April is widely viewed as a month of renewal. The main reasons being, of course, spring and Easter.

The first day of spring comes in March. In many places, you begin to see signs of it in April. Of course if you live here, you’re lucky if it isn’t already summer by April.

Easter usually comes in April, although once in a while it’s in late March. Easter makes people think of renewal and rebirth. It also makes me think of scratchy petticoats, stiff dresses, shiny new shoes and ham.

We all know April showers bring May flowers. It also brings more deadly weather, like the tornadoes that killed people and flattened homes in Arkansas and Tennessee. In nature, as in life, renewal is hard, and sometimes violent.

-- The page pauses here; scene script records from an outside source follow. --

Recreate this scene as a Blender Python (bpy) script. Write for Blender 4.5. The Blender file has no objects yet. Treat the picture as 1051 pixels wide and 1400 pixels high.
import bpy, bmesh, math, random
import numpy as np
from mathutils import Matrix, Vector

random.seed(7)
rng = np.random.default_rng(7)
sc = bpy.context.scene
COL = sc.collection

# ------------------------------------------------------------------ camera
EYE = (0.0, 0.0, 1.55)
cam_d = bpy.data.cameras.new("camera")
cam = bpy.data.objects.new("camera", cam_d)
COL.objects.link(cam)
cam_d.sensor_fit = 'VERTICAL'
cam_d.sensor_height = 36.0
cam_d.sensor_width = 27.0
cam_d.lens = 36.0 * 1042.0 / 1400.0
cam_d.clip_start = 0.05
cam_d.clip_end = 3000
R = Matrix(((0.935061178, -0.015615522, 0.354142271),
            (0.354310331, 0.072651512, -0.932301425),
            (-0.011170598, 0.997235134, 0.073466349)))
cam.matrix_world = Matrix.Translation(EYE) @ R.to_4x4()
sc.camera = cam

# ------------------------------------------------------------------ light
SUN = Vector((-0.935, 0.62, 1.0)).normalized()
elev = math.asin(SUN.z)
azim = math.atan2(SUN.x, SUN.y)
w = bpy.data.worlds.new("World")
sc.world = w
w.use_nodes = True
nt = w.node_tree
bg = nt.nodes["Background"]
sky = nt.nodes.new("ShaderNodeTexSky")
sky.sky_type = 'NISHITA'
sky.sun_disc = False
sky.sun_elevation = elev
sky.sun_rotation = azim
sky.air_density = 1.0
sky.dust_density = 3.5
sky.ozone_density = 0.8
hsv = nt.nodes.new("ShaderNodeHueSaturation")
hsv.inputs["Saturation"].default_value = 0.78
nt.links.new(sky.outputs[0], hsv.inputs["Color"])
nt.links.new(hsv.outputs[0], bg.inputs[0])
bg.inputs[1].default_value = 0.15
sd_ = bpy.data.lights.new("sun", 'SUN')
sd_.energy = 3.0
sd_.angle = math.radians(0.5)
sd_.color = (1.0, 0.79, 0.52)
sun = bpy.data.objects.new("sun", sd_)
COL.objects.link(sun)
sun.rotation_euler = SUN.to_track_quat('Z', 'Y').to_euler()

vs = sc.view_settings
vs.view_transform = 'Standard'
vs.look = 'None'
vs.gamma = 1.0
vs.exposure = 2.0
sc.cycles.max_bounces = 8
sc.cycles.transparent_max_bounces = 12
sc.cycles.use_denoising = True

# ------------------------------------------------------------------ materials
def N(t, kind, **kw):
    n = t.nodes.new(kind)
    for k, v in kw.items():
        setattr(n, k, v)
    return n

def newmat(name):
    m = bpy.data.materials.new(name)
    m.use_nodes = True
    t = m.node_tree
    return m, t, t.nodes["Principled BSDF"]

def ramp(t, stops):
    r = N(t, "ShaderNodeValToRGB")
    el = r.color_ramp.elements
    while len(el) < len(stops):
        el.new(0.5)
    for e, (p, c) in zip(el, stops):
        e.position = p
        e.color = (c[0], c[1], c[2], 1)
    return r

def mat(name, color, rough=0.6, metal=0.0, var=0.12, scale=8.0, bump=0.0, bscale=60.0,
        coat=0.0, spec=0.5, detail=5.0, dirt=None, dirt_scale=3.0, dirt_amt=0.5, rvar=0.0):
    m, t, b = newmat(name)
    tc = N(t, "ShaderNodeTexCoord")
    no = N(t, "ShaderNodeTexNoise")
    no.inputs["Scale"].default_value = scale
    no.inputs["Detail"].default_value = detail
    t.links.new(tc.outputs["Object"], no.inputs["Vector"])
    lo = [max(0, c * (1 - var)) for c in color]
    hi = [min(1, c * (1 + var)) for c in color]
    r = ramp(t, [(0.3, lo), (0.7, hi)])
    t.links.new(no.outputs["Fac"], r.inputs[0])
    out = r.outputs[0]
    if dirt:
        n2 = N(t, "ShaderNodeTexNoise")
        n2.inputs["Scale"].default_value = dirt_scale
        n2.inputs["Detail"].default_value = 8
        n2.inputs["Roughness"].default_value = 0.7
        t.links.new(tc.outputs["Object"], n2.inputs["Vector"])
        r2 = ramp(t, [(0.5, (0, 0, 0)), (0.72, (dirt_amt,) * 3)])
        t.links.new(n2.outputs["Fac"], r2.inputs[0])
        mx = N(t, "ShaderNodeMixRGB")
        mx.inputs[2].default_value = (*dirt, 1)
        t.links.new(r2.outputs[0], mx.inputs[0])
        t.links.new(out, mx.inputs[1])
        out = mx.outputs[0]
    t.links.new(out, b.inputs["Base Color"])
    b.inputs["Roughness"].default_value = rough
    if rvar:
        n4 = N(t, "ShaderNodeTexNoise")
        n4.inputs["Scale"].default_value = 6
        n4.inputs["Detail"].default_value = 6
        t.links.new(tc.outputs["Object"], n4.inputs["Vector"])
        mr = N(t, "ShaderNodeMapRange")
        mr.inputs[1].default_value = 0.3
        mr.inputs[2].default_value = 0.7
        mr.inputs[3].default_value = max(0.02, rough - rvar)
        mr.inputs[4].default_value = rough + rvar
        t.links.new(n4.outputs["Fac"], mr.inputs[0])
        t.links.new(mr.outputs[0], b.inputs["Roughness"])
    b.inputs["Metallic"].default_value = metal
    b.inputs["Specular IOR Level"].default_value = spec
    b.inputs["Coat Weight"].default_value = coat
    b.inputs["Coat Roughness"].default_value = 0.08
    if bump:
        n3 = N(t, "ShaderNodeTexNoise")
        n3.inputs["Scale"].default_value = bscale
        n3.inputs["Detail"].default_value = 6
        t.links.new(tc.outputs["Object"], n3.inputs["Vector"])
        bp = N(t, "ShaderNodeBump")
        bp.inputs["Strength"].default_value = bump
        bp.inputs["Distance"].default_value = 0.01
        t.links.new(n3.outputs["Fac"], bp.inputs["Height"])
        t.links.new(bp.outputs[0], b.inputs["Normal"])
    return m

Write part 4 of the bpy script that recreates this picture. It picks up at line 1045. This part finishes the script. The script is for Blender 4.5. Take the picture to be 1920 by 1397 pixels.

April is National Poetry Month. In “The Waste Land,” TS Eliot wrote, “April is the cruellest month,” a line many people know and quote. But if you read more:

“April is the cruellest month, breeding
Lilacs out of the dead land, mixing
Memory and desire, stirring
Dull roots with spring rain.
Winter kept us warm, covering
Earth in forgetful snow, feeding
A little life with dried tubers”

you may conclude that Eliot was saying, much more eloquently than I did, that all this renewal and rebirth and change is hard, and scary, and uncomfortable. It makes you hope, and hope can lead to heartbreak.

The message of renewal is everywhere in April—the covers of women’s magazines are packed with this message, represented in articles about getting your body ready for swimsuit season and spring cleaning.

There’s much renewal going on this April. Winter is dying hard in a lot of places, but it appears to be loosening its grip. The economy is showing tiny glimmers of new life.

Baseball has started.

And into the middle of all this renewal and rebirth comes the income tax filing deadline. Remember when I said hope can lead to heartbreak?

It occurred to me that maybe April’s message of renewal is why the government made April 15 the income tax filing deadline. In a grimmer month—February, say—it might be more than we could bear.

It turns out, though, that there really is no good reason for the deadline being April 15. The first deadline, in 1913, was March 1. In 1918 it was changed to March 15 because there were delays in getting the forms printed. This was popular with journalists everywhere, because they got to use “Ides of March” in thousands of headlines.

In 1955, the deadline was changed to April 15, to ease the burden of tax employees: It seems that everyone was filing their returns at the last possible minute, making March 15 and the weeks afterward a nightmare for the people who had to process all the returns. The government moved the deadline back a month to give its tax employees a break from last-minute filers.

It may have worked, that one year. Now we all file at the last minute a month later than we did in 1954. Having caught on to human nature after that, the government declined to keep moving the deadline back a month each year, and just stuck with April 15.

Which gives journalists the chance to use “April is the cruellest month” in millions of headlines, so that’s OK.

If this column has a point, and not all of them do, it is that even though bad things continue to happen all around the world, we can still take advantage of this month’s message of renewal and rebirth and hope.

Nowhere can you see these messages more clearly than in your backyard. Go take a look, and ponder the fact that we are not so different from the trees sending out tender new shoots after our long sleep.

We don’t know what will happen next—beautiful sunny days and warm rains or drought and destructive storms.

We only know this is the time to start again, to grow, and to hope.